Ex infermiera condannata per omicidio Il caso sotto la lente della criminologia

Roberta Bruzzone e Flaminia Bolzan analizzano gli aspetti principali della vicenda Poggiali: foto con il cadavere, perizia mancata, movente

«Non dobbiamo rifugiarci dietro al concetto di follia per dare un quadro agli atteggiamenti che ci inquietano. Possono essere riconducibili a personalità disturbate senza bisogno di ipotizzare patologie psichiatriche. È così per molti casi di cronaca». Nel salotto di Porta a Porta, dove è spesso ospite, non si è visto il plastico del reparto dove lavorava Daniela Poggiali, ma la criminologa Roberta Bruzzone non ha trascurato la vicenda per il suo interesse professionale. E così come accaduto per l’opinione pubblica, a colpire sono le foto con il cadavere: «Hanno avuto un peso mettendo in luce aspetti abnormi della sua personalità, hanno aggiunto orrore all’orrore ma mi sembrerebbe riduttivo pensare che sia stata condannata all’ergastolo per quelle foto. Il processo parlava di altro».

Nella requisitoria il pm ha definito l’ex dipendente dell’Ausl un serial killer dominante: «Normalmente accade così con questo tipo di figure, uccidere persone inermi indifese affidate alle loro cure va ad alimentare un vissuto di onnipotenza. Esiste gente a cui piace fare del male ad altra gente. E di solito queste figure colpisco più volte, mi stupirebbe se fosse solo un caso o se l’avessero fermata al primo caso». Da chi conosce bene la macchina mediatica arriva un apprezzamento per il basso profilo tenuto dalla difesa: «Mi sento di condividere la scelta di esporsi meno possibile, mi pare una strategia valida per tutelare un cliente certamente scomodo».

Abbiamo sottoposto lo stesso caso anche all’attenzione di un’altra criminologa. «Mi stupisce che la difesa non abbia chiesto una perizia psichiatrica». È il primo commento che fa la psicologa Flaminia Bolzan – consulente per SkyTg24, Unomattina e Domenica In – riflettendo sulla recente sentenza che condanna l’ex infermiera Daniela Poggiali all’ergastolo per omicidio pluriaggravato di una paziente. La professionista romana prova a osservare il caso giudiziario dall’esterno, con valutazioni che possano aiutare l’uomo comune a orientarsi «senza dare giudizi sull’operato della difesa o dell’accusa». La mancanza di una perizia, secondo Bolzan, può avere due spiegazioni: «Una eccessiva fiducia nella proclamazione di innocenza da parte del cliente oppure l’eccessiva convinzione che il quadro indiziario non regga in dibattimento. Eppure in questa vicenda mi pare ci fossero i presupposti per la richiesta, non mi pare sia uno di quei casi in cui la perizia viene usata come una specie di jolly a cui aggrapparsi».

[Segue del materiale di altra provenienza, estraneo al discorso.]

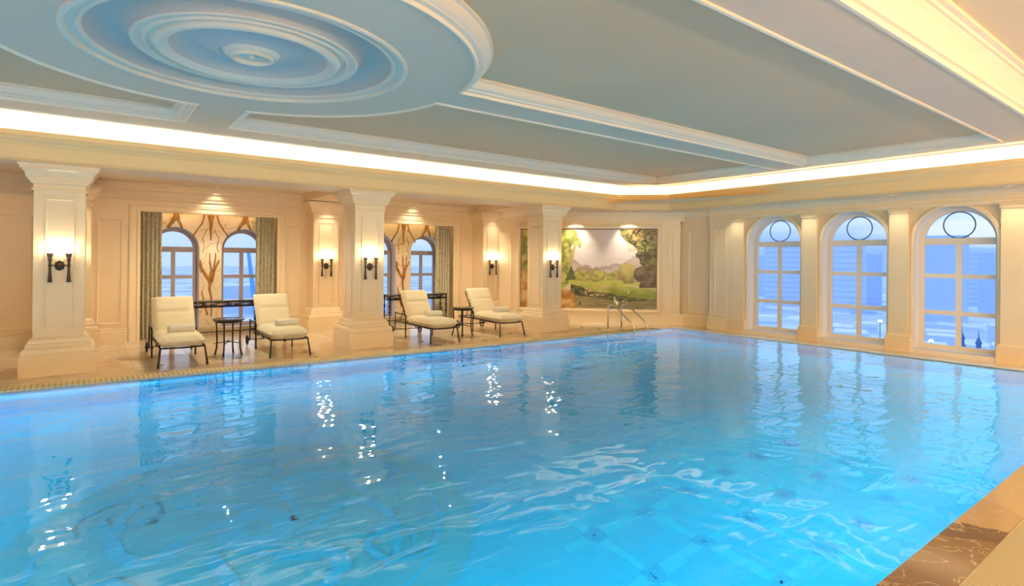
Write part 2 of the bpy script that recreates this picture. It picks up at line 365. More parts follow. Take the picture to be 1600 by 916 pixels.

Il riferimento è, manco a dirlo, alle celeberrime foto in posa con un altro cadavere, scattate da una collega tre mesi prima della morte di cui ora è accusata: «Quelle dicono ovviamente qualcosa della sua personalità. Ma non pensiamo che siano necessariamente il segnale di una personalità disturbata. La psichiatria forense riconosce quali patologie sono rilevanti ai fini dell’imputabilità della persona. È quindi non è detto che avere una qualche forma di patologia sia poi rilevante ai fini della capacità di intendere e di volere che deve essere correlata con il momento in cui si è compiuto l’atto».

Spostando lo sguardo verso il banco del pubblico ministero c’è invece un altro aspetto giudicato criticamente: «L’ergastolo è una richiesta pesantissima. Se teniamo a mente che la pena dovrebbe avere una funzione riabilitativa allora personalmente non vedo il motivo di richiedere l’isolamento diurno (circostanza non concessa dalla corte, ndr), mi sembra quasi un voler calcare la mano ulteriormente su una pena già enorme». Infine c’è un aspetto che trova Bolzan concorde con l’avvocato Stefano Della Valle che ha difeso Poggiali ed è stato un mea culpa da lui stesso ammesso: la scelta di non nominare un consulente di parte per l’autopsia, «non tanto per pensare di arrivare a risultati diversi ma piuttosto per avere una supervisione nei campionamenti che molto spesso sono il tema su cui si dibatte, cioè come un campione viene prelevato per poi essere analizzato». Non è infatti un caso che la difesa sostenga che i risultati delle analisi per la ricerca del potassio nell’umor vitreo degli occhi restituiscano valori elevati perché ritenuti frutto di un inquinamento probatorio.